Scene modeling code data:

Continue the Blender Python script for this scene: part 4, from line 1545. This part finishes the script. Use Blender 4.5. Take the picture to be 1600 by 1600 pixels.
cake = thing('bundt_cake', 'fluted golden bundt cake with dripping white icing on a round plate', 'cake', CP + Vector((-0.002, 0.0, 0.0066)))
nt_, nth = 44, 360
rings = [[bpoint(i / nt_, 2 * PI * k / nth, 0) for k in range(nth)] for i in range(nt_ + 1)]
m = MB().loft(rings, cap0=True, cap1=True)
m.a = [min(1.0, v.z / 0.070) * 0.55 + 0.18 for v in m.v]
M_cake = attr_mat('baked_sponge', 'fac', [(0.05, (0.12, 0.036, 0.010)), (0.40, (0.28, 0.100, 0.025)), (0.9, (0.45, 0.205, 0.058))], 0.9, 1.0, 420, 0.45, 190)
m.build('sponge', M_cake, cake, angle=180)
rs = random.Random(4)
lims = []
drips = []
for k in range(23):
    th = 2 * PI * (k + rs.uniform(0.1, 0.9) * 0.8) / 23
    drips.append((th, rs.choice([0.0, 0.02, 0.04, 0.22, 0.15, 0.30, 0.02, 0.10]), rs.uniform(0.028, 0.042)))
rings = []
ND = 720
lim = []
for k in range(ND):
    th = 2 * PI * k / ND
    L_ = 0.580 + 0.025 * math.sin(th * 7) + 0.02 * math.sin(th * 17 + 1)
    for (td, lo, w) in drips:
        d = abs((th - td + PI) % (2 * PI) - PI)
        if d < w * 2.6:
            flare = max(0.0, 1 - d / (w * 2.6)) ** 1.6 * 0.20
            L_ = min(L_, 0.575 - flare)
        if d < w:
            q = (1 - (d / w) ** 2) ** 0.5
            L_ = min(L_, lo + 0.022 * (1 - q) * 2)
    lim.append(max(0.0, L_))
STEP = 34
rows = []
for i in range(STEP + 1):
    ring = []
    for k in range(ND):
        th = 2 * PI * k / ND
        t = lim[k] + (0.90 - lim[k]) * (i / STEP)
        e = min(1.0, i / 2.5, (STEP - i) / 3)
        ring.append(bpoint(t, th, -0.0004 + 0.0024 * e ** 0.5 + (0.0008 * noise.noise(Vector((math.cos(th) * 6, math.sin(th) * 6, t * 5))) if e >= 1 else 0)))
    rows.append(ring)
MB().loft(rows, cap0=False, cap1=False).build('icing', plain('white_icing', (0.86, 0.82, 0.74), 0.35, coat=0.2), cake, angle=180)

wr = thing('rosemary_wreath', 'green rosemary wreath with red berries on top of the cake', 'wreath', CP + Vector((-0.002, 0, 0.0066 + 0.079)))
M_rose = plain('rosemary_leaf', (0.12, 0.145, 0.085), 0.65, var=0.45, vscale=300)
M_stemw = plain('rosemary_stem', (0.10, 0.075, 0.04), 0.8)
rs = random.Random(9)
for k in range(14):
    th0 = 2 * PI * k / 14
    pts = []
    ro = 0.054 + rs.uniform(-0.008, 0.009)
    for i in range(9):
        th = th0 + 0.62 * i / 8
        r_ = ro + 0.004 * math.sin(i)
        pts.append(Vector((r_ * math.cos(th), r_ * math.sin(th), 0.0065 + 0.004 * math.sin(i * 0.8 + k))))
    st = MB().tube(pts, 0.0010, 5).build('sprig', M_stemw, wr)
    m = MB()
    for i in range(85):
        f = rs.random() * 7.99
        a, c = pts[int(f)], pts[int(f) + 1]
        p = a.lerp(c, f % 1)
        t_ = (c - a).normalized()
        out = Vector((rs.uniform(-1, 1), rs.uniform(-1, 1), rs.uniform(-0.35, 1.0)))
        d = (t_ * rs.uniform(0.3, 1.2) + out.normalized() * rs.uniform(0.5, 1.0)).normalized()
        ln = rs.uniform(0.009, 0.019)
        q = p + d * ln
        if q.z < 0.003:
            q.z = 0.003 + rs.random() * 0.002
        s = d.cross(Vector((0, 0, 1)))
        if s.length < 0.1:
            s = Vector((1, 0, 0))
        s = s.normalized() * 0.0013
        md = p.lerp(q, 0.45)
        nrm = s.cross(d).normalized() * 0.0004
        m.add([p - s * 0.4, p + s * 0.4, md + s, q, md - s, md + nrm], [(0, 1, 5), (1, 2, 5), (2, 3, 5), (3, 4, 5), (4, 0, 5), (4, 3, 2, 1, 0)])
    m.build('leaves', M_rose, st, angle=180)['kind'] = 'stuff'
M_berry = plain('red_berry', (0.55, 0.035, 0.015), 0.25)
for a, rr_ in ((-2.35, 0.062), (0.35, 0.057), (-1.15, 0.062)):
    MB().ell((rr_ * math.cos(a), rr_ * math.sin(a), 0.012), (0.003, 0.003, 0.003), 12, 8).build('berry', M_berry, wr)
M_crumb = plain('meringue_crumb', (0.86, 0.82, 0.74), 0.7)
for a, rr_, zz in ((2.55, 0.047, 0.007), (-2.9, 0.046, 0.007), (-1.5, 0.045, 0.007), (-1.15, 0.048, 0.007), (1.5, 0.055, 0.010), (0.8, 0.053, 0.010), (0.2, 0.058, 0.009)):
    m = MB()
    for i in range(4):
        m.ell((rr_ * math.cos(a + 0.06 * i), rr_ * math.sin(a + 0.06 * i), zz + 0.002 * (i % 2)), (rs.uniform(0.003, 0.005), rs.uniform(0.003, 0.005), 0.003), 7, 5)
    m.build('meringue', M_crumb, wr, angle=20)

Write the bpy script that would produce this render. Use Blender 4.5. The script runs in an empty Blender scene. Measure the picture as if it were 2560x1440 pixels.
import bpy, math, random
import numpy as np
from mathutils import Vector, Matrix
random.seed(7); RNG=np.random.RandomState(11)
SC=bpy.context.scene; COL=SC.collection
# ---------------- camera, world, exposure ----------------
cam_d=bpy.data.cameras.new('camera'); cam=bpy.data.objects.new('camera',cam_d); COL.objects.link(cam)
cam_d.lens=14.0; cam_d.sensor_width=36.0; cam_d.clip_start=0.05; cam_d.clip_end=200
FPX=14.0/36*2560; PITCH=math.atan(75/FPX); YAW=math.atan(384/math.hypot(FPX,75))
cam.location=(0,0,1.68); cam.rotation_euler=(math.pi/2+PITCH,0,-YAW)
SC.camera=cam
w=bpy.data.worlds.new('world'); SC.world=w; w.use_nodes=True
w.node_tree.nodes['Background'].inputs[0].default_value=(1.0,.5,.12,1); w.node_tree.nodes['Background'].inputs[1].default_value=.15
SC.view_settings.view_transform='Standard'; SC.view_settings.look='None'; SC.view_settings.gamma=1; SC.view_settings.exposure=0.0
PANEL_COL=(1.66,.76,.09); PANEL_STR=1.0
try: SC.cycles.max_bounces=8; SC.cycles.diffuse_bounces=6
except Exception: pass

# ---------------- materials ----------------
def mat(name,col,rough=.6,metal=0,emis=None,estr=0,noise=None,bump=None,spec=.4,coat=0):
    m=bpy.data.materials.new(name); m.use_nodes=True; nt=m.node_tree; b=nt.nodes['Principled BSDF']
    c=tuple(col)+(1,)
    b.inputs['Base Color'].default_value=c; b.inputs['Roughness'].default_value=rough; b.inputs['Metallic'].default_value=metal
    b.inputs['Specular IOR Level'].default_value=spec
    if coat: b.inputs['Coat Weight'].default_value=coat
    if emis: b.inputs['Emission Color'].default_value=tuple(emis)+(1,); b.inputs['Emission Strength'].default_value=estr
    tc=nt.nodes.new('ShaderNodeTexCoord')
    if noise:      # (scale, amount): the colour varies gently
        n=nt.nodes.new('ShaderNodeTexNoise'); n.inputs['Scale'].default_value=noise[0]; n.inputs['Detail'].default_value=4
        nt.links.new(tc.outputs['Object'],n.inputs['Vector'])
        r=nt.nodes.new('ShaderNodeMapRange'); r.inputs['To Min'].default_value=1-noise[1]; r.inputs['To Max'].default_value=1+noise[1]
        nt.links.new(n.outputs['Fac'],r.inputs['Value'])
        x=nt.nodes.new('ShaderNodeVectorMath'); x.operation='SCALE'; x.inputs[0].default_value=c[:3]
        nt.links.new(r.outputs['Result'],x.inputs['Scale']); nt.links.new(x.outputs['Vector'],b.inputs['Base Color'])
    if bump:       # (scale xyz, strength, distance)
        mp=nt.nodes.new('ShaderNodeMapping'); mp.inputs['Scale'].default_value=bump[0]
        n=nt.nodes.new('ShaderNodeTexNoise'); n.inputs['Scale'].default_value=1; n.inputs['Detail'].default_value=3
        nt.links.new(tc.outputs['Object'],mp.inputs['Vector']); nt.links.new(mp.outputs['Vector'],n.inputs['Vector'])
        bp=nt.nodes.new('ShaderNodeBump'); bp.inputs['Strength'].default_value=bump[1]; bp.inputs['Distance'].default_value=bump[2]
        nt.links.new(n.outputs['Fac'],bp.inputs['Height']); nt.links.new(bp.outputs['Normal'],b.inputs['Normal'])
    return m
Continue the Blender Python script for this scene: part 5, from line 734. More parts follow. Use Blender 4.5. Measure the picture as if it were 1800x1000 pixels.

_WRITTEN TASK_
The lines from the top of the data above down to the line containing "coat=0.2), cake, angle=180)" are to be copied exactly; no other line should appear.

_TASK ANSWER_
Continue the Blender Python script for this scene: part 4, from line 1545. This part finishes the script. Use Blender 4.5. Take the picture to be 1600 by 1600 pixels.
cake = thing('bundt_cake', 'fluted golden bundt cake with dripping white icing on a round plate', 'cake', CP + Vector((-0.002, 0.0, 0.0066)))
nt_, nth = 44, 360
rings = [[bpoint(i / nt_, 2 * PI * k / nth, 0) for k in range(nth)] for i in range(nt_ + 1)]
m = MB().loft(rings, cap0=True, cap1=True)
m.a = [min(1.0, v.z / 0.070) * 0.55 + 0.18 for v in m.v]
M_cake = attr_mat('baked_sponge', 'fac', [(0.05, (0.12, 0.036, 0.010)), (0.40, (0.28, 0.100, 0.025)), (0.9, (0.45, 0.205, 0.058))], 0.9, 1.0, 420, 0.45, 190)
m.build('sponge', M_cake, cake, angle=180)
rs = random.Random(4)
lims = []
drips = []
for k in range(23):
    th = 2 * PI * (k + rs.uniform(0.1, 0.9) * 0.8) / 23
    drips.append((th, rs.choice([0.0, 0.02, 0.04, 0.22, 0.15, 0.30, 0.02, 0.10]), rs.uniform(0.028, 0.042)))
rings = []
ND = 720
lim = []
for k in range(ND):
    th = 2 * PI * k / ND
    L_ = 0.580 + 0.025 * math.sin(th * 7) + 0.02 * math.sin(th * 17 + 1)
    for (td, lo, w) in drips:
        d = abs((th - td + PI) % (2 * PI) - PI)
        if d < w * 2.6:
            flare = max(0.0, 1 - d / (w * 2.6)) ** 1.6 * 0.20
            L_ = min(L_, 0.575 - flare)
        if d < w:
            q = (1 - (d / w) ** 2) ** 0.5
            L_ = min(L_, lo + 0.022 * (1 - q) * 2)
    lim.append(max(0.0, L_))
STEP = 34
rows = []
for i in range(STEP + 1):
    ring = []
    for k in range(ND):
        th = 2 * PI * k / ND
        t = lim[k] + (0.90 - lim[k]) * (i / STEP)
        e = min(1.0, i / 2.5, (STEP - i) / 3)
        ring.append(bpoint(t, th, -0.0004 + 0.0024 * e ** 0.5 + (0.0008 * noise.noise(Vector((math.cos(th) * 6, math.sin(th) * 6, t * 5))) if e >= 1 else 0)))
    rows.append(ring)
MB().loft(rows, cap0=False, cap1=False).build('icing', plain('white_icing', (0.86, 0.82, 0.74), 0.35, coat=0.2), cake, angle=180)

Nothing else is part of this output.